On Thursday, the White House summoned Chinese ambassador Qin Gang to condemn escalating actions against Taiwan and reiterate that the US does not want a crisis in the region.

‘Grave problem’

China’s insistence that Taiwan is its territory and threat to use force to bring it under its control has featured highly in ruling Communist Party propaganda, the education system and the entirely state-controlled media for the 73 years since the sides divided amid civil war in 1949.

Island residents overwhelmingly favour maintaining the status quo of de facto independence and reject China’s demands that Taiwan unify with the mainland under communist control.

On Friday morning, China sent military ships and fighter jets across the mid-line of the Taiwan Strait, the Taiwanese defence ministry said, crossing what had for decades been an unofficial buffer zone between China and Taiwan.

Five of the missiles fired by China since the military exercises began on Thursday landed in Japan’s Exclusive Economic Zone off Hateruma, an island far south of Japan’s main islands, according to Japanese defence minister Nobuo Kishi. He said Japan protested the missile landings to China as “serious threats to Japan’s national security and the safety of the Japanese people”.

Japan’s defence ministry later said they believe the other four missiles, fired from China’s southeastern coast of Fujian, flew over Taiwan.

Japanese Prime Minister Fumio Kishida, who met Pelosi in Tokyo on Friday, said China’s military exercises aimed at Taiwan represent a “grave problem” that threatens regional peace and security.

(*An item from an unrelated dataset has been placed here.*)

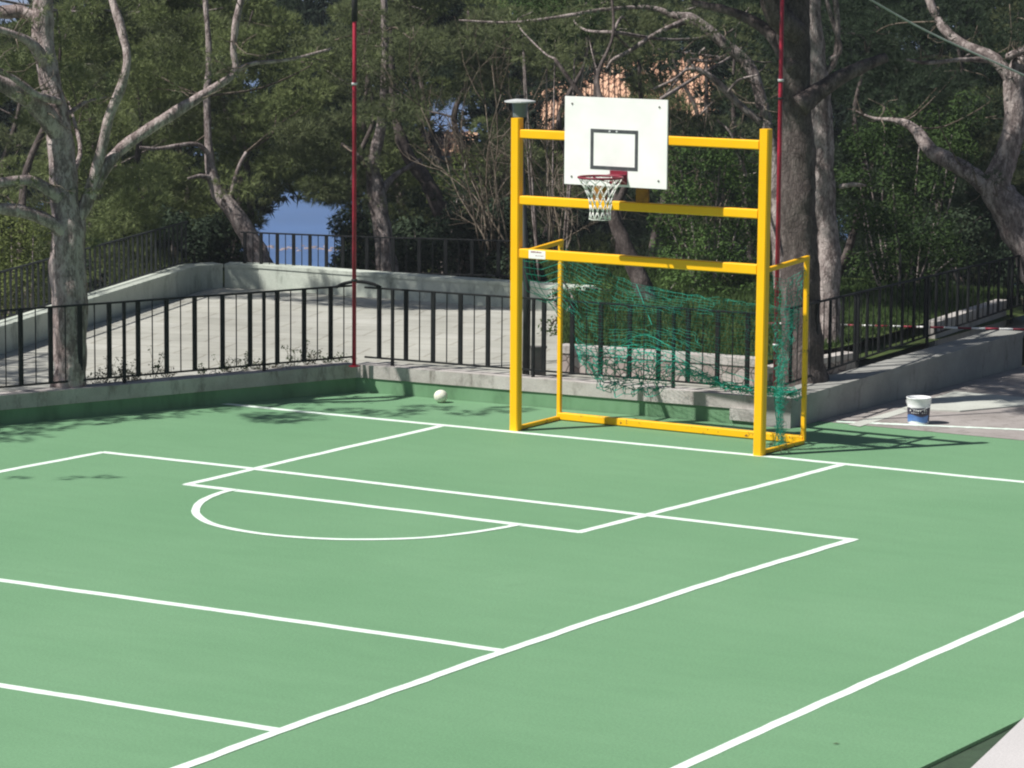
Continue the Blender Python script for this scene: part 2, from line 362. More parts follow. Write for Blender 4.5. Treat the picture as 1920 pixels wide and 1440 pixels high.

He added that the missile launches need to be “stopped immediately”.

For her part, Pelosi said China could not stop US officials from visiting Taiwan.

“We have said from the start that our representation here is not about changing the status quo in Taiwan or the region,” she told a news conference.

“The Chinese government is not pleased that our friendship with Taiwan is a strong one,” Pelosi added. “It is bipartisan in the House and in the Senate, overwhelming support for peace and the status quo in Taiwan.”

China said it summoned European diplomats in the country to protest against statements issued by the Group of Seven nations and the European Union criticising threatening Chinese military exercises surrounding Taiwan.